I am always amazed at how the media covers mob trials.
There are so many expert commentators. They all report on the mob like they have been covering them for years.
Actually, some reporters have been covering for them for years. One reporter was on the payroll of a mobster for years. Every reporter knew but no one said his name, because the mobster was an alderman and committeeman.
No. I’m not talking about Fred Roti, the kindly alderman of the First Ward who was the City Hall representative for the Mob’s political enforcer, John D’Arco Sr.
When I first arrived at City Hall in 1976, as a freelance writer doing my first interview with the first Mayor Daley, “da Boss,” to the time I left in 1992, it was obvious that many reporters knew a lot more about the Chicago mob than they let on.
The only time we write about them is when one of them decides to squeal, or is brought before a court. And then the reporters, hypocritically, pontificate about the ills of the Chicago Outfit, the Mafia, la Cosa Nostra.
Hypocrites because all of the reporters, including me, knew which ones were the mobsters and which ones weren’t. We knew which powerful aldermen and committeemen were the lackeys of the Chicago mob, and who were their attorneys, too. Yet, we never exposed them. These mobsters walked into the Chicago City Hall Press Room all the time. They attended meetings of the Chicago Democratic Organization, all the time.
They buddied up to even the Republicans out in DuPage County and stood next to Cook County State’s Attorneys.
When I left newspapering for a brief sabbatical into the dark and seamy world of Chicago politics as a consultant, some of my clients were, in fact, mobsters. The most notorious were those in the Town of Cicero.

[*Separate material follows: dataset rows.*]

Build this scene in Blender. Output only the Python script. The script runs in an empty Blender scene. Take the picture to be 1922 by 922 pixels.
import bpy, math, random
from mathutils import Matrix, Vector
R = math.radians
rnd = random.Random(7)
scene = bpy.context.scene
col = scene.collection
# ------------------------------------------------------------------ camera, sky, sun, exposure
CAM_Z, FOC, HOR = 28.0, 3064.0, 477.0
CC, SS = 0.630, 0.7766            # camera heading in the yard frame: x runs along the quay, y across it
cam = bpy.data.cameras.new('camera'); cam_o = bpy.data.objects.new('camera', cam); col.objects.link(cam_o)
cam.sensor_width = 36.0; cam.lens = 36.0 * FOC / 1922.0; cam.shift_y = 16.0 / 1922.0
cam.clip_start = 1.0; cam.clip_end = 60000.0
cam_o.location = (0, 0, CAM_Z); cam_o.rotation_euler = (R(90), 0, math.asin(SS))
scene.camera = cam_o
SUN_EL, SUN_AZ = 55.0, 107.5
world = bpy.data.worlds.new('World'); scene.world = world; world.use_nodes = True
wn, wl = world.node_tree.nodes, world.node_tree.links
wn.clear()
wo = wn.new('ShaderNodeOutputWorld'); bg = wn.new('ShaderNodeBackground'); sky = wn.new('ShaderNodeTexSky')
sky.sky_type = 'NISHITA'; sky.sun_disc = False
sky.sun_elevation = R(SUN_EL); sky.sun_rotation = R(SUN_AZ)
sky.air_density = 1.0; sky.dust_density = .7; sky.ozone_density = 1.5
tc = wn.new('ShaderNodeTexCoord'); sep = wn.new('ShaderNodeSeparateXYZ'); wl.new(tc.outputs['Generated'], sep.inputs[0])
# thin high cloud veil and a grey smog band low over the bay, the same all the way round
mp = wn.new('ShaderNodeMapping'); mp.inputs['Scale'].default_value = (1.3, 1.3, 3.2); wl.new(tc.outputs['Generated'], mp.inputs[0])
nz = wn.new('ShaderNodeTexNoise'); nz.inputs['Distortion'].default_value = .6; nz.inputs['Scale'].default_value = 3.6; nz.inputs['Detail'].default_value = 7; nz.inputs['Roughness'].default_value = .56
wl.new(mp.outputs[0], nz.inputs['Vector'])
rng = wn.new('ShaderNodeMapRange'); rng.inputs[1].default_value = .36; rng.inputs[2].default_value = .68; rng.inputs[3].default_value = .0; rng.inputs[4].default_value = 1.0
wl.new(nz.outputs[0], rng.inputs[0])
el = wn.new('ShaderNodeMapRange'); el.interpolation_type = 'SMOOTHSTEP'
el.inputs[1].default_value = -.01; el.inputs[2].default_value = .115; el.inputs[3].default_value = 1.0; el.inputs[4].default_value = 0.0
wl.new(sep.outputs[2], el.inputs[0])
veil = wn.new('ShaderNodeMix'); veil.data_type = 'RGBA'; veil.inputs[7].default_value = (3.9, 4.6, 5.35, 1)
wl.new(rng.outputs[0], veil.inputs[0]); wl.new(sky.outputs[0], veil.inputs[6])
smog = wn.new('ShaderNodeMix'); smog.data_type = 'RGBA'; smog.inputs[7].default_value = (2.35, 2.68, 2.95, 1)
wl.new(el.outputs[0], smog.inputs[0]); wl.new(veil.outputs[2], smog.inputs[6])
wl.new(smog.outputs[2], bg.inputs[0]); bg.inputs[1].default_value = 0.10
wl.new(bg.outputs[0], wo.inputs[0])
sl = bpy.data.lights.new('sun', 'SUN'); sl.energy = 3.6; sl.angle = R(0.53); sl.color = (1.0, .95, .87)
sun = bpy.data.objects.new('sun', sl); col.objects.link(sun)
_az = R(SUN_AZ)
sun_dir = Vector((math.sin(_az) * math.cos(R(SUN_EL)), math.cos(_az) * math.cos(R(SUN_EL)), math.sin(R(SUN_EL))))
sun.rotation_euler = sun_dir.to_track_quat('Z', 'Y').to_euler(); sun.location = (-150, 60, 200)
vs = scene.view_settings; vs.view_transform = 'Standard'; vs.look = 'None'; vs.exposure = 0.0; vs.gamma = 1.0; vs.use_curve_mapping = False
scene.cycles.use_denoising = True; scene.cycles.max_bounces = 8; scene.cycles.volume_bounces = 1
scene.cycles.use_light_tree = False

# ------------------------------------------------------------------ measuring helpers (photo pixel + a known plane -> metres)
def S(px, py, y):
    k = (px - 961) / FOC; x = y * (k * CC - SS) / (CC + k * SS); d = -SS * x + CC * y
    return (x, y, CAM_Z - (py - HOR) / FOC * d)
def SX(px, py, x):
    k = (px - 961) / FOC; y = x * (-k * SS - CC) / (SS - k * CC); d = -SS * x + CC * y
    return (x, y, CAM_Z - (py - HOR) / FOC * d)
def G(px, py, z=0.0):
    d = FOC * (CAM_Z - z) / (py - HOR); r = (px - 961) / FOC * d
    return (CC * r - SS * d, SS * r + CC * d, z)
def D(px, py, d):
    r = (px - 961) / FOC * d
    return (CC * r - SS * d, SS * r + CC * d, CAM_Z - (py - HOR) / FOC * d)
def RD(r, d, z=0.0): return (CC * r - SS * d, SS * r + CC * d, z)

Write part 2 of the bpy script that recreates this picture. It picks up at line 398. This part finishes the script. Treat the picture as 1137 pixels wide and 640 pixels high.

I was always amazed at how reporters called Betty Loren-Maltese asking for favors on one hand, and, maybe not getting them, sat back while their newspapers pummeled her in their coverage on the other.
I’m not defending the incarcerated mob heiress and vicious Town President who relished in destroying lives and careers and lying. She deserves her prison sentence and far more. But let’s not pretend that the news media in Chicago isn’t cozy with the mob or that just Mayor Richard M. Daley is afraid to talk about the topic.
The mobsters have been crawling around Chicago City Hall, and Democratic and Republican politics in Illinois, for generations and we only address it when it becomes the headline and can’t avoid writing about it.
I won’t spill any beans. Why should I be any different? The Chicago news media doesn’t care and I doubt that most Chicagoans really care either.
We know they are there. We voters elect them to office. And we elect their political pals, cronies, lackeys and funders to government office, too.
So, as we listen to the sordid and grisly tales offered by Nicholas Calabrese in the highly touted “Family Secrets” mob trial now taking place and filling our front page headlines and columns and the TV reports of overly tanned and hyped up TV reporters, remember, the mob is there because we all allow them to be there.
I wonder if Chicago politics depends on them being there.